I spent a good chunk of last year learning go, and felt dumber for doing so. I feel like Rust is the way to go in 2023 and beyond -- particularly if the rustaceans can get past their own stupidity.
I haven't used go for some reason but it always looked nice. I like the simplicity, for some things. I know old C programmers trying to write web services in C (with hand rolled json...) and I wish I could get them using Go. :)
Rust is neat. I wrote a decent sized side project backend (weatherfy.com) in Rust, with sqlx, postgres, and axum. Shared cache was tough to figure out but everything else was easy.
The whole backend has like one lifetime annotation, so that wasn't too bad. Honestly, I'd use it again, but the compile times scare me.
There's a bunch of negatives I found. I'll gloss over them here.
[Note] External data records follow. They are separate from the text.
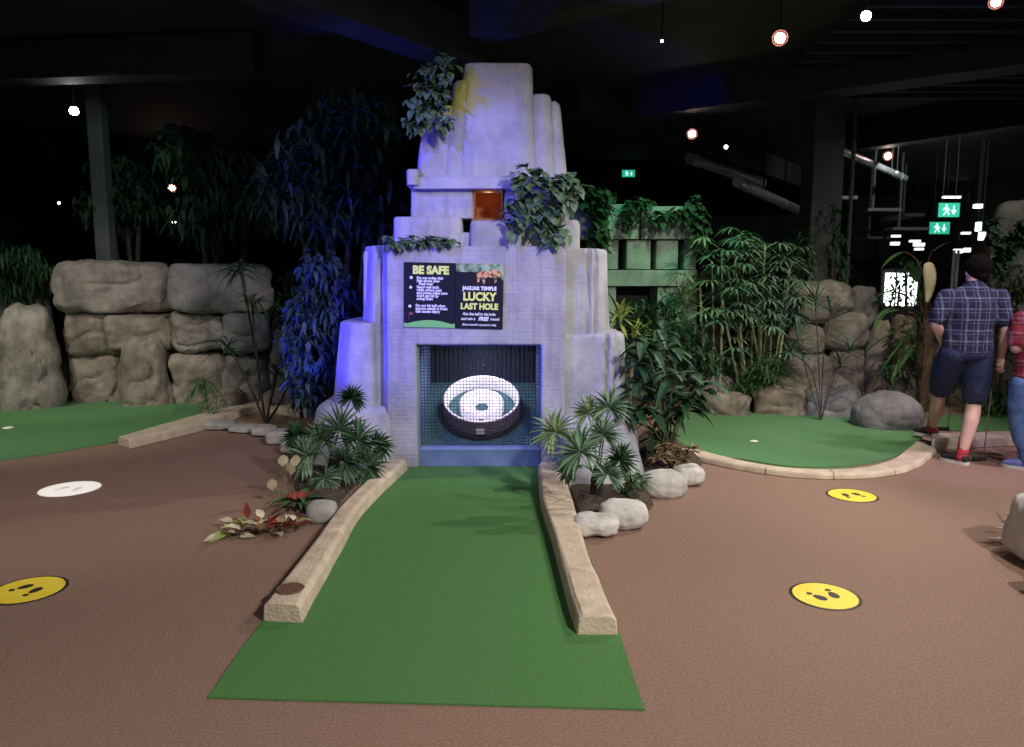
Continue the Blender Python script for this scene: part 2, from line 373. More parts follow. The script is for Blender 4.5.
duct((690, 158), 3.6, (762, 183), 3.5, .10, 'dim pipe under the ceiling between temple and broad pillar')
# pillars
p = D(822, 290, 10.5); mb = MB(); mb.box((p.x-.21, 10.5, 0), (p.x+.22, 10.95, CE)); e = mb.build('pillar', M['pillar'], smooth=False); bevel(e, .02); tag(e, 'broad dark square pillar behind the stacked brown boulders', 'pillar')
mb = MB(); q = D(849, 290, 10.5); mb.tube([(q.x, 10.6, 0), (q.x, 10.6, CE)], .03, 10); tag(mb.build('conduit_pipe', M['pillar']), 'thin vertical pipe beside the broad dark pillar', 'pipe')
p = D(103, 262, 10.15); mb = MB(); mb.box((p.x-.10, 10.15, 0), (p.x+.10, 10.35, CE)); e = mb.build('pillar', M['pillar'], smooth=False); bevel(e, .02); tag(e, 'slim grey-green pillar rising behind the left rock wall', 'pillar')
# ---------------------------------------------------------------- turf
def area(name, pxs, z, m, label):
    mb = MB(); mb.poly([G(x, y) for x, y in pxs], .0005, z); return tag(mb.build(name, M[m], smooth=False), label, 'green')
area('putting_green', [(208, 699), (645, 711), (640, 698), (612, 612), (578, 530), (549, 467), (405, 467), (352, 520), (300, 575), (262, 623), (240, 652)], .008, 'turf', 'bright green turf lane running up to the temple opening')
lg = [(-260, 500), (0, 461), (40, 456), (120, 442), (205, 417), (262, 405), (305, 406), (305, 399), (240, 388), (0, 388), (-240, 388)]
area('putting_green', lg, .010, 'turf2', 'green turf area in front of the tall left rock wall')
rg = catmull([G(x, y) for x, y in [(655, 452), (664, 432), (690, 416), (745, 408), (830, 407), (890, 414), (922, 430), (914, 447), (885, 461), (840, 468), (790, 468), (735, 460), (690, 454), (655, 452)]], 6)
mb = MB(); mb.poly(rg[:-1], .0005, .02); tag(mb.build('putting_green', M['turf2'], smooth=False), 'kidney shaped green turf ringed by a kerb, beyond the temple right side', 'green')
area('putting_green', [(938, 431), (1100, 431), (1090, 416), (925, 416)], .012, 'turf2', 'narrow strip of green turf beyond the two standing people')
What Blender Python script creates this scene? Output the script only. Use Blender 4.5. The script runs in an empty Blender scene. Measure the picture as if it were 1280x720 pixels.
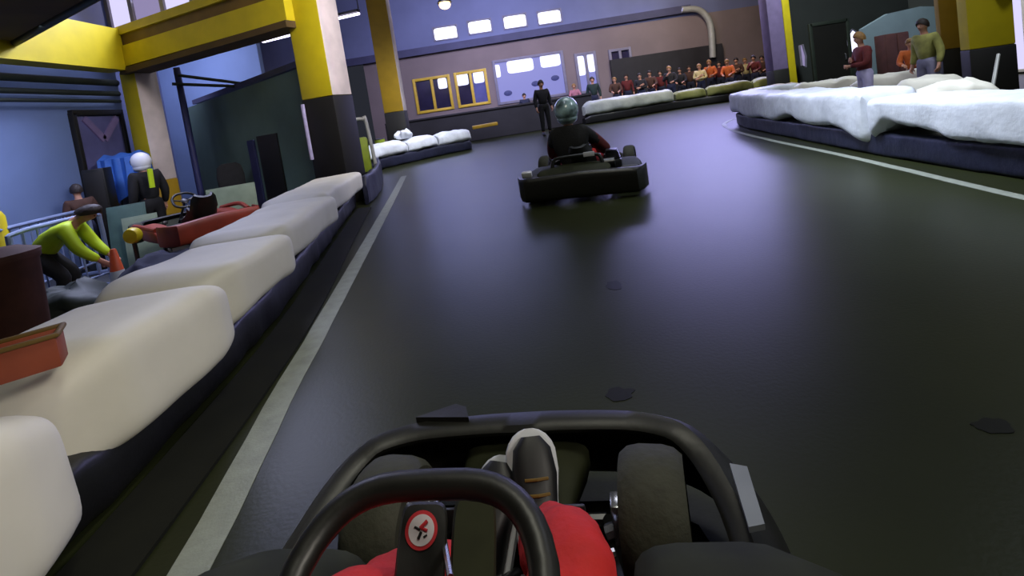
import bpy, bmesh, math, random
from mathutils import Vector, Matrix, noise, Quaternion
random.seed(7)
S = bpy.context.scene
COL = S.collection
PI = math.pi
V = Vector

# ------------------------------------------------------------------ camera
F, H, ROLL, PITCH, HX, HY = 620.0, 1.1, math.radians(8.5), math.radians(4.0), 715, 122
fwd = V((0, math.cos(PITCH), -math.sin(PITCH)))
_u0 = V((0, math.sin(PITCH), math.cos(PITCH)))
_r0 = V((1, 0, 0))
RIGHT = math.cos(ROLL) * _r0 - math.sin(ROLL) * _u0
UP = math.sin(ROLL) * _r0 + math.cos(ROLL) * _u0
CX = 640.0
CY = HY - F * (fwd.z + (HX - CX) / F * RIGHT.z) / UP.z
EYE = V((0, 0, H))
cd = bpy.data.cameras.new('helmet_camera')
cam = bpy.data.objects.new('helmet_camera', cd)
COL.objects.link(cam)
cam.matrix_world = Matrix(((RIGHT.x, UP.x, -fwd.x, 0), (RIGHT.y, UP.y, -fwd.y, 0), (RIGHT.z, UP.z, -fwd.z, H), (0, 0, 0, 1)))
cd.sensor_width = 36
cd.lens = F / 1280 * 36
cd.shift_y = (CY - 360) / 1280
cd.clip_start = 0.02
S.camera = cam


def ray(px, py):
    return fwd + RIGHT * ((px - CX) / F) - UP * ((py - CY) / F)


def G(px, py, z=0.0):
    d = ray(px, py)
    return EYE + d * ((z - H) / d.z)


def P(px, py, Y):
    d = ray(px, py)
    return EYE + d * (Y / d.y)


def PX(px, py, X):
    d = ray(px, py)
    return EYE + d * (X / d.x)


# ------------------------------------------------------------------ materials
def lin(c):
    return tuple(((v / 255) / 12.92 if v / 255 <= 0.04045 else ((v / 255 + 0.055) / 1.055) ** 2.4) for v in c)


def mat(name, rgb, rough=0.6, metal=0.0, var=0.15, scale=6.0, bump=0.0, bscale=40.0, spec=0.5, rgb2=None, detail=4.0, coat=0.0):
    m = bpy.data.materials.new(name)
    m.use_nodes = True
    nt = m.node_tree
    b = nt.nodes['Principled BSDF']
    b.inputs['Roughness'].default_value = rough
    b.inputs['Metallic'].default_value = metal
    b.inputs['Specular IOR Level'].default_value = spec
    b.inputs['Coat Weight'].default_value = coat
    tc = nt.nodes.new('ShaderNodeTexCoord')
    n = nt.nodes.new('ShaderNodeTexNoise')
    n.inputs['Scale'].default_value = scale
    n.inputs['Detail'].default_value = detail
    nt.links.new(tc.outputs['Object'], n.inputs['Vector'])
    cr = nt.nodes.new('ShaderNodeValToRGB')
    c = lin(rgb)
    if rgb2:
        a, e = c, lin(rgb2)
    else:
        a = tuple(x * (1 - var) for x in c)
        e = tuple(min(1, x * (1 + var)) for x in c)
    cr.color_ramp.elements[0].color = (*a, 1)
    cr.color_ramp.elements[1].color = (*e, 1)
    cr.color_ramp.elements[0].position = 0.3
    cr.color_ramp.elements[1].position = 0.7
    nt.links.new(n.outputs['Fac'], cr.inputs['Fac'])
    nt.links.new(cr.outputs['Color'], b.inputs['Base Color'])
    if bump:
        n2 = nt.nodes.new('ShaderNodeTexNoise')
        n2.inputs['Scale'].default_value = bscale
        n2.inputs['Detail'].default_value = 5
        nt.links.new(tc.outputs['Object'], n2.inputs['Vector'])
        bp = nt.nodes.new('ShaderNodeBump')
        bp.inputs['Strength'].default_value = bump
        bp.inputs['Distance'].default_value = 0.02
        nt.links.new(n2.outputs['Fac'], bp.inputs['Height'])
        nt.links.new(bp.outputs['Normal'], b.inputs['Normal'])
    return m


def emit(name, rgb, strength, var=0.0, scale=1.0):
    m = bpy.data.materials.new(name)
    m.use_nodes = True
    nt = m.node_tree
    b = nt.nodes['Principled BSDF']
    b.inputs['Base Color'].default_value = (0.02, 0.02, 0.02, 1)
    b.inputs['Emission Color'].default_value = (*lin(rgb), 1)
    b.inputs['Emission Strength'].default_value = strength
    return m


M = {}
M['asphalt'] = mat('asphalt', (42, 46, 26), 0.36, var=0.16, scale=1.1, bump=0.04, bscale=60, spec=0.12, detail=8)
M['ceiling_dark'] = mat('ceiling_dark', (44, 42, 40), 0.9, var=0.15, scale=1)
M['pit_concrete'] = mat('pit_concrete', (52, 54, 56), 0.6, var=0.35, scale=1.5, bump=0.2, bscale=30)
M['line_paint'] = mat('line_paint', (146, 152, 140), 0.55, var=0.14, scale=14, bump=0.15, bscale=120)
M['stain'] = mat('floor_stain', (20, 21, 12), 0.4, var=0.2, scale=30, spec=0.12)
M['wall_blue'] = mat('wall_blue', (116, 136, 176), 0.7, var=0.08, scale=1.0)
M['wall_grey'] = mat('wall_grey', (110, 116, 152), 0.8, var=0.1, scale=0.8)
M['wall_beige'] = mat('wall_beige', (126, 112, 112), 0.85, var=0.1, scale=0.7)
M['wall_dark'] = mat('wall_dark', (40, 44, 42), 0.85, var=0.2, scale=0.8)
M['dark_panel'] = mat('dark_panel', (34, 32, 36), 0.7, var=0.25, scale=2)
M['ledge'] = mat('ledge_dark', (66, 66, 96), 0.7, var=0.15, scale=2)
M['green_panel'] = mat('green_panel', (98, 122, 112), 0.75, var=0.12, scale=1.5)
M['soffit'] = mat('soffit_brown', (84, 64, 28), 0.85, var=0.2, scale=2)
M['yellow'] = mat('yellow_paint', (206, 186, 16), 0.55, var=0.1, scale=2.5, bump=0.05)
M['ochre'] = mat('ochre_paint', (166, 132, 22), 0.6, var=0.15, scale=2.5)
M['cream'] = mat('cream_plaster', (214, 200, 192), 0.75, var=0.14, scale=3, bump=0.15, bscale=12)
M['black_paint'] = mat('black_paint', (20, 18, 14), 0.6, var=0.25, scale=3)
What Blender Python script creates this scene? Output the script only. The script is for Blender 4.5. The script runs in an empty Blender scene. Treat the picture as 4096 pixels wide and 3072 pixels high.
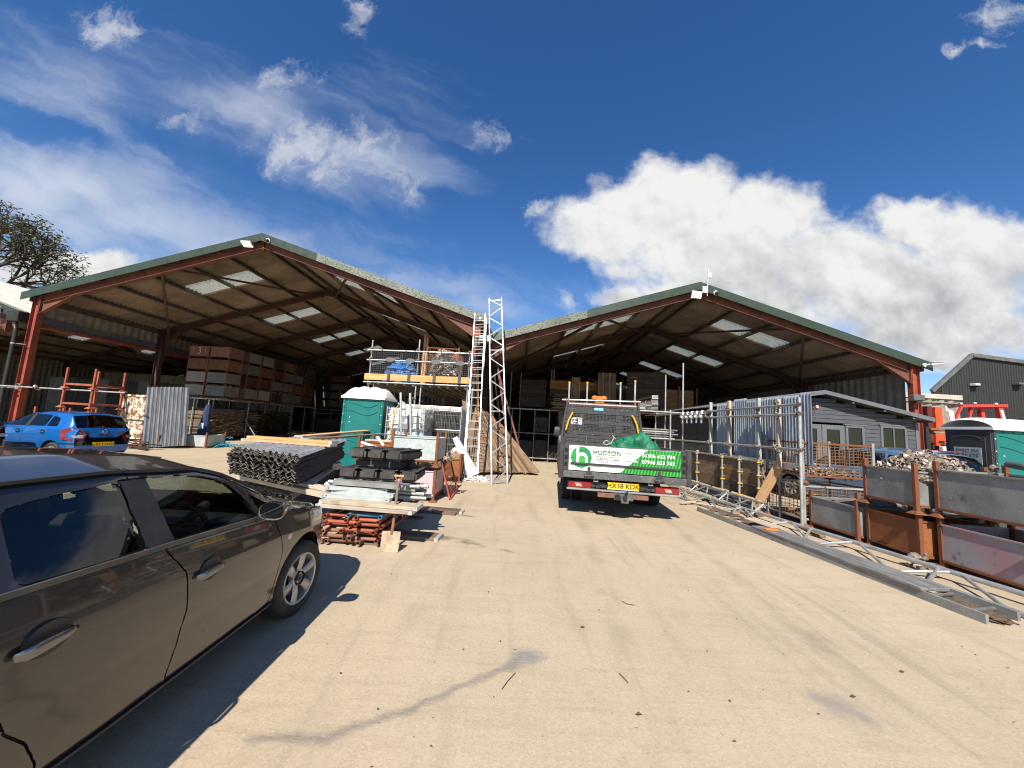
import bpy, bmesh, math, random
import numpy as np
from mathutils import Vector, Matrix
R = math.radians
rnd = random.Random(7)
sc = bpy.context.scene
COL = sc.collection

# ------------------------------------------------------------------ camera
def build_camera():
    yaw, pit, rol = -0.0248, 0.1119, 0.0596
    F = Vector((math.sin(yaw)*math.cos(pit), math.cos(yaw)*math.cos(pit), math.sin(pit)))
    R0 = Vector((math.cos(yaw), -math.sin(yaw), 0))
    U0 = R0.cross(F)
    rt = math.cos(rol)*R0 + math.sin(rol)*U0
    up = -math.sin(rol)*R0 + math.cos(rol)*U0
    cam = bpy.data.cameras.new('camera')
    cam.sensor_width = 36.0
    cam.lens = 1492/4096*36
    cam.clip_start, cam.clip_end = 0.05, 3000
    o = bpy.data.objects.new('camera', cam)
    m = Matrix((rt, up, -F)).transposed().to_4x4()
    m.translation = (0, 0, 1.62)
    o.matrix_world = m
    COL.objects.link(o)
    sc.camera = o
build_camera()

# ------------------------------------------------------------------ sun, sky
SUN_EL, SUN_AZ = R(44), R(9)          # light travels towards +Y, a little to +X
def build_sun():
    l = bpy.data.lights.new('sun', 'SUN')
    l.energy = 4.6
    l.angle = R(0.55)
    l.color = (1.0, 0.93, 0.82)
    o = bpy.data.objects.new('sun', l)
    d = Vector((math.sin(SUN_AZ)*math.cos(SUN_EL), math.cos(SUN_AZ)*math.cos(SUN_EL), -math.sin(SUN_EL)))
    o.rotation_euler = d.to_track_quat('-Z', 'Y').to_euler()
    o.location = (-3, -20, 30)
    COL.objects.link(o)
build_sun()

class NT:
    """tiny node-tree helper"""
    def __init__(s, nt): s.nt = nt
    def n(s, t, **k):
        x = s.nt.nodes.new(t)
        for a, b in k.items(): setattr(x, a, b)
        return x
    def l(s, a, b): s.nt.links.new(a, b)
    def put(s, sock, v):
        if isinstance(v, bpy.types.NodeSocket): s.l(v, sock)
        elif v is not None: sock.default_value = v
    def m(s, op, a, b=None, c=None, clamp=False):
        x = s.n('ShaderNodeMath', operation=op, use_clamp=clamp)
        for i, v in enumerate((a, b, c)): s.put(x.inputs[i], v)
        return x.outputs[0]
    def v(s, op, a, b=None, out=0):
        x = s.n('ShaderNodeVectorMath', operation=op)
        s.put(x.inputs[0], a)
        if op == 'SCALE': s.put(x.inputs['Scale'], b)
        else: s.put(x.inputs[1], b)
        return x.outputs['Value' if op in ('LENGTH', 'DOT_PRODUCT', 'DISTANCE') else 0]
    def noise(s, vec, scale, detail=5, rough=.55, dist=0., dim='3D'):
        x = s.n('ShaderNodeTexNoise', noise_dimensions=dim)
        s.put(x.inputs['Vector'], vec); s.put(x.inputs['Scale'], scale)
        x.inputs['Detail'].default_value = detail; x.inputs['Roughness'].default_value = rough
        x.inputs['Distortion'].default_value = dist
        return x.outputs[0]
    def ramp(s, f, lo, hi, a=0., b=1.):
        x = s.n('ShaderNodeMapRange', clamp=True, interpolation_type='SMOOTHSTEP')
        for i, v in enumerate((f, lo, hi, a, b)): s.put(x.inputs[i], v)
        return x.outputs[0]
    def mix(s, f, a, b, blend='MIX'):
        x = s.n('ShaderNodeMix', data_type='RGBA', blend_type=blend, clamp_factor=True)
        s.put(x.inputs[0], f)
        for i, v in ((6, a), (7, b)):
            if isinstance(v, tuple) and len(v) == 3: v = v + (1,)
            s.put(x.inputs[i], v)
        return x.outputs[2]
    def xyz(s, x=0., y=0., z=0.):
        c = s.n('ShaderNodeCombineXYZ')
        for i, v in enumerate((x, y, z)): s.put(c.inputs[i], v)
        return c.outputs[0]
    def sep(s, v):
        c = s.n('ShaderNodeSeparateXYZ'); s.l(v, c.inputs[0]); return c.outputs

def build_world():
    w = bpy.data.worlds.new('World'); sc.world = w; w.use_nodes = True
    w.cycles.sampling_method = 'MANUAL'; w.cycles.sample_map_resolution = 512
    N = NT(w.node_tree)
    bg = w.node_tree.nodes['Background']
    sky = N.n('ShaderNodeTexSky', sky_type='NISHITA', sun_disc=False)
    sky.sun_elevation = SUN_EL; sky.sun_rotation = R(180) + SUN_AZ
    sky.air_density, sky.dust_density, sky.ozone_density = 1.0, 0.08, 3.0
    sky.altitude = 50
    hs = N.n('ShaderNodeHueSaturation'); hs.inputs['Saturation'].default_value = 1.27
    hs.inputs['Value'].default_value = 1.12; hs.inputs['Hue'].default_value = .508
    N.l(sky.outputs[0], hs.inputs['Color'])
    skyc = hs.outputs[0]
    d = N.n('ShaderNodeTexCoord').outputs['Generated']
    dx, dy, dz = N.sep(d)
    # sky drawn on a flat cloud deck ahead: u = x/y, w = z/y, the clouds behind the viewer mirror that
    ya = N.m('MAXIMUM', N.m('ABSOLUTE', dy), 0.05)
    u = N.m('DIVIDE', dx, ya); wv = N.m('DIVIDE', dz, ya)
    uv = N.xyz(u, wv, 0.)
    warp = N.n('ShaderNodeTexNoise'); warp.inputs['Scale'].default_value = 5.5; warp.inputs['Detail'].default_value = 8
    warp.inputs['Roughness'].default_value = .62
    N.l(uv, warp.inputs['Vector'])
    wv2 = N.v('SUBTRACT', warp.outputs['Color'], (.5, .5, .5))
    uvw = N.v('ADD', uv, N.v('SCALE', wv2, .17))
    def field(blobs):
        f = None
        for (bx, by, rx, ry, h) in blobs:
            q = N.v('MULTIPLY', N.v('SUBTRACT', uvw, (bx, by, 0)), (1/rx, 1/ry, 0))
            e = N.m('MULTIPLY_ADD', N.v('LENGTH', q), -h, h)
            f = e if f is None else N.m('SMOOTH_MAX', f, e, .15)
        return f
    cum = field(CUMULUS)
    n1 = N.noise(uv, 7., 9, .6)
    a = N.ramp(N.m('MULTIPLY_ADD', N.m('SUBTRACT', n1, .5), .85, cum), -.04, .42)
    # shading of the cumulus: bright billows above, grey towards the flat base
    n2 = N.noise(N.v('ADD', uv, (.012, .035, 0)), 7., 5, .5)
    relief = N.m('MULTIPLY', N.m('SUBTRACT', n1, n2), 3.2)
    base = N.ramp(N.m('MULTIPLY_ADD', u, -.05, wv), .60, .34)
    n3 = N.noise(uv, 3.2, 5, .6)
    g = N.m('MULTIPLY', base, N.ramp(n3, .32, .62))
    shade = N.m('ADD', N.m('MULTIPLY', g, .72), N.m('MULTIPLY', relief, -.55), clamp=True)
    edge = N.ramp(a, .3, 1., 0., 1.)
    ccol = N.mix(N.m('MULTIPLY', shade, edge), (7.0, 7.0, 6.95), (3.5, 3.6, 3.85))
    # thin high streaks on the left, combed along one direction
    rot = N.n('ShaderNodeVectorRotate', rotation_type='Z_AXIS'); rot.inputs['Angle'].default_value = R(24)
    N.l(N.v('ADD', uv, N.v('SCALE', wv2, .12)), rot.inputs['Vector'])
    st = N.v('MULTIPLY', rot.outputs[0], (1.1, 5.2, 1))
    c1 = N.noise(st, 1.4, 7, .55, .5)
    c2 = N.noise(uv, 1.3, 3, .5)
    mask = field(CIRRUS)
    ci = N.ramp(N.m('ADD', N.m('MULTIPLY', N.m('SUBTRACT', c1, .5), 1.5), N.m('ADD', mask, N.m('MULTIPLY', N.m('SUBTRACT', c2, .5), .5))), -.25, .95)
    ci = N.m('MULTIPLY', ci, .78)
    wisp = field(WISPS)
    n4 = N.noise(N.v('ADD', uv, N.v('SCALE', wv2, .22)), 13., 9, .66)
    wa = N.m('MULTIPLY', N.ramp(N.m('MULTIPLY_ADD', N.m('SUBTRACT', n4, .5), 2.3, wisp), .0, 1.0), .66)
    c = N.mix(ci, skyc, (5.6, 6.0, 6.7))
    c = N.mix(wa, c, (6.3, 6.4, 6.7))
    c = N.mix(a, c, ccol)
    # below the horizon the world is only ground colour
    c = N.mix(N.ramp(dz, -.02, .0), (1.6, 1.35, 1.0), c)
    N.l(c, bg.inputs[0])
    bg.inputs[1].default_value = 0.075
CUMULUS = [ (0.211, 0.571, 0.189, 0.113, 1.00), (0.433, 0.695, 0.182, 0.131, 1.00), (0.336, 0.622, 0.230, 0.145, 1.00), (0.657, 0.637, 0.193, 0.113, 1.00), (0.511, 0.512, 0.355, 0.141, 1.00), (0.851, 0.493, 0.283, 0.139, 1.00), (0.999, 0.617, 0.075, 0.082, 0.80), (1.067, 0.620, 0.115, 0.089, 1.00), (1.224, 0.555, 0.220, 0.140, 1.00), (1.082, 0.434, 0.410, 0.137, 1.00), (0.286, 0.370, 0.116, 0.050, 0.80), (0.544, 0.377, 0.350, 0.108, 1.00), (1.074, 0.308, 0.274, 0.076, 0.80), (1.240, 0.344, 0.170, 0.084, 0.80), (1.136, 0.250, 0.195, 0.048, 0.70), (-1.255, 0.370, 0.240, 0.067, 0.80), (-1.402, 0.363, 0.183, 0.067, 0.80) ]
CIRRUS = [ (-1.454, 0.614, 0.463, 0.159, 0.75), (-1.170, 0.511, 0.511, 0.115, 0.55), (-0.866, 0.450, 0.502, 0.098, 0.55), (-0.426, 0.384, 0.420, 0.066, 0.50), (-0.175, 0.332, 0.242, 0.043, 0.40), (-0.857, 0.906, 0.391, 0.116, 0.35), (-0.464, 0.762, 0.242, 0.120, 0.45), (-1.412, 0.983, 0.349, 0.128, 0.25) ]
WISPS = [ (-1.332, 1.141, 0.118, 0.083, 0.90), (-0.704, 0.775, 0.141, 0.096, 1.00), (-0.601, 0.724, 0.088, 0.087, 0.80), (-0.514, 0.807, 0.126, 0.064, 0.65), (-0.771, 1.001, 0.145, 0.059, 0.50), (-0.369, 0.688, 0.109, 0.070, 0.50), (-0.557, 1.214, 0.058, 0.083, 0.80), (-0.125, 0.832, 0.085, 0.050, 0.55), (1.346, 1.292, 0.094, 0.076, 0.90), (1.223, 1.184, 0.050, 0.029, 0.70), (1.315, 1.183, 0.071, 0.029, 0.60), (0.018, 0.614, 0.050, 0.034, 0.80), (0.849, 0.632, 0.062, 0.037, 0.60), (0.108, 0.354, 0.048, 0.036, 0.80), (-1.046, 0.841, 0.083, 0.033, 0.50) ]
build_world()
sc.view_settings.view_transform = "Standard"
sc.view_settings.look = "None"
sc.view_settings.exposure = 0.75
sc.view_settings.gamma = 1.0
sc.render.engine = "CYCLES"
sc.cycles.use_denoising = True
sc.cycles.max_bounces = 8
sc.cycles.filter_width = 1.1
sc.cycles.caustics_reflective = False
sc.cycles.caustics_refractive = False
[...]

- New libraries can't just be deployed to the OS, they must be compiled into the project.
- A check for thing==nil doesn't always work for all types of nil. Yes nil does not always equal nil.
- Panics aren't necessarily a bug. They could be a feature (?). Crashes are always a bug in C.
- Garbage collection is mandatory in go. C people are used to managing memory themselves like going for a walk. It's kinda natural.
- GC causes hard to debug performance issues. This was true in Java. And it's true in Golang.
- Golang channel primitives has bugs of their own with deadlocks and other interesting behaviors, whereas a lot of the threading issues in C are pretty well understood.
Rust is neat. I wrote a decent sized side project backend (weatherfy.com) in Rust, with sqlx, postgres, and axum. Shared cache was tough to figure out but everything else was easy.
The whole backend has like one lifetime annotation, so that wasn't too bad. Honestly, I'd use it again, but the compile times scare me.